*Your goal:* Your task is to output the data exactly as it stands.

*Data provided:*
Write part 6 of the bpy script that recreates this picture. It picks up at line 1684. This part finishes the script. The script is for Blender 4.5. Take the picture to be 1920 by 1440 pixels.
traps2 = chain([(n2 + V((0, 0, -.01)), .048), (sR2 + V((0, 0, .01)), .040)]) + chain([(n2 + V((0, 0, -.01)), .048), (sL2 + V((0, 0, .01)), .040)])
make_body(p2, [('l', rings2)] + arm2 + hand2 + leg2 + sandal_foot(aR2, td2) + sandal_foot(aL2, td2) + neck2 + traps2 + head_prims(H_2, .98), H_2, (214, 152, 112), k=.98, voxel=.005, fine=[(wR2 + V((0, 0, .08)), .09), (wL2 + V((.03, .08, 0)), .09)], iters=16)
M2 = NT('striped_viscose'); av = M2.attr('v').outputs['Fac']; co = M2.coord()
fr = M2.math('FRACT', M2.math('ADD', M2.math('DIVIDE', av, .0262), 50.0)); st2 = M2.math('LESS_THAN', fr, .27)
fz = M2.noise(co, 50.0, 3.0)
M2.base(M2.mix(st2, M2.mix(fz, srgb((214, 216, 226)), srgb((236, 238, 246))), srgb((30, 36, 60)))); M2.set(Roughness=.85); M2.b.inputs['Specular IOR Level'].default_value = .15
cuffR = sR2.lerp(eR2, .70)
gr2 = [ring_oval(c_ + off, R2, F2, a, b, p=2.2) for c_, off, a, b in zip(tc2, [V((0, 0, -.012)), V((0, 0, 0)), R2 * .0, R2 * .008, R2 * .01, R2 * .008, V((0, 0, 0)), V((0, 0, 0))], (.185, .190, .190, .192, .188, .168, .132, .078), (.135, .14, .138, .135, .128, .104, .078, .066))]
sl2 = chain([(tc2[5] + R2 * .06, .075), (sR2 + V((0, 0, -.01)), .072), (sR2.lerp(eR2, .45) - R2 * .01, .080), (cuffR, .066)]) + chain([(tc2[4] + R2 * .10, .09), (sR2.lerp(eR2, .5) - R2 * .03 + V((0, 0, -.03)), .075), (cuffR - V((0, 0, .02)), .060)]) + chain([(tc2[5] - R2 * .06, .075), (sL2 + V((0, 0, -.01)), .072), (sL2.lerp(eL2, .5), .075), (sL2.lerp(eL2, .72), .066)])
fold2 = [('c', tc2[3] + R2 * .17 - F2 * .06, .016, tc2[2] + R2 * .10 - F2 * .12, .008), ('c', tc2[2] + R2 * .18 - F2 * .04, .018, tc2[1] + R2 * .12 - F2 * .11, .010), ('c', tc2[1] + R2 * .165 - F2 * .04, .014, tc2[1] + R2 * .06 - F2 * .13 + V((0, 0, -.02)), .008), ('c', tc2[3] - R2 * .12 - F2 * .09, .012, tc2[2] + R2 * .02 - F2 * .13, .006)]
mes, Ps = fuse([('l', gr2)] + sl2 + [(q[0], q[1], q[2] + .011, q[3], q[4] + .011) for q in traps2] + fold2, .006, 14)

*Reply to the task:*
Write part 6 of the bpy script that recreates this picture. It picks up at line 1684. This part finishes the script. The script is for Blender 4.5. Take the picture to be 1920 by 1440 pixels.
traps2 = chain([(n2 + V((0, 0, -.01)), .048), (sR2 + V((0, 0, .01)), .040)]) + chain([(n2 + V((0, 0, -.01)), .048), (sL2 + V((0, 0, .01)), .040)])
make_body(p2, [('l', rings2)] + arm2 + hand2 + leg2 + sandal_foot(aR2, td2) + sandal_foot(aL2, td2) + neck2 + traps2 + head_prims(H_2, .98), H_2, (214, 152, 112), k=.98, voxel=.005, fine=[(wR2 + V((0, 0, .08)), .09), (wL2 + V((.03, .08, 0)), .09)], iters=16)
M2 = NT('striped_viscose'); av = M2.attr('v').outputs['Fac']; co = M2.coord()
fr = M2.math('FRACT', M2.math('ADD', M2.math('DIVIDE', av, .0262), 50.0)); st2 = M2.math('LESS_THAN', fr, .27)
fz = M2.noise(co, 50.0, 3.0)
M2.base(M2.mix(st2, M2.mix(fz, srgb((214, 216, 226)), srgb((236, 238, 246))), srgb((30, 36, 60)))); M2.set(Roughness=.85); M2.b.inputs['Specular IOR Level'].default_value = .15
cuffR = sR2.lerp(eR2, .70)
gr2 = [ring_oval(c_ + off, R2, F2, a, b, p=2.2) for c_, off, a, b in zip(tc2, [V((0, 0, -.012)), V((0, 0, 0)), R2 * .0, R2 * .008, R2 * .01, R2 * .008, V((0, 0, 0)), V((0, 0, 0))], (.185, .190, .190, .192, .188, .168, .132, .078), (.135, .14, .138, .135, .128, .104, .078, .066))]
sl2 = chain([(tc2[5] + R2 * .06, .075), (sR2 + V((0, 0, -.01)), .072), (sR2.lerp(eR2, .45) - R2 * .01, .080), (cuffR, .066)]) + chain([(tc2[4] + R2 * .10, .09), (sR2.lerp(eR2, .5) - R2 * .03 + V((0, 0, -.03)), .075), (cuffR - V((0, 0, .02)), .060)]) + chain([(tc2[5] - R2 * .06, .075), (sL2 + V((0, 0, -.01)), .072), (sL2.lerp(eL2, .5), .075), (sL2.lerp(eL2, .72), .066)])
fold2 = [('c', tc2[3] + R2 * .17 - F2 * .06, .016, tc2[2] + R2 * .10 - F2 * .12, .008), ('c', tc2[2] + R2 * .18 - F2 * .04, .018, tc2[1] + R2 * .12 - F2 * .11, .010), ('c', tc2[1] + R2 * .165 - F2 * .04, .014, tc2[1] + R2 * .06 - F2 * .13 + V((0, 0, -.02)), .008), ('c', tc2[3] - R2 * .12 - F2 * .09, .012, tc2[2] + R2 * .02 - F2 * .13, .006)]
mes, Ps = fuse([('l', gr2)] + sl2 + [(q[0], q[1], q[2] + .011, q[3], q[4] + .011) for q in traps2] + fold2, .006, 14)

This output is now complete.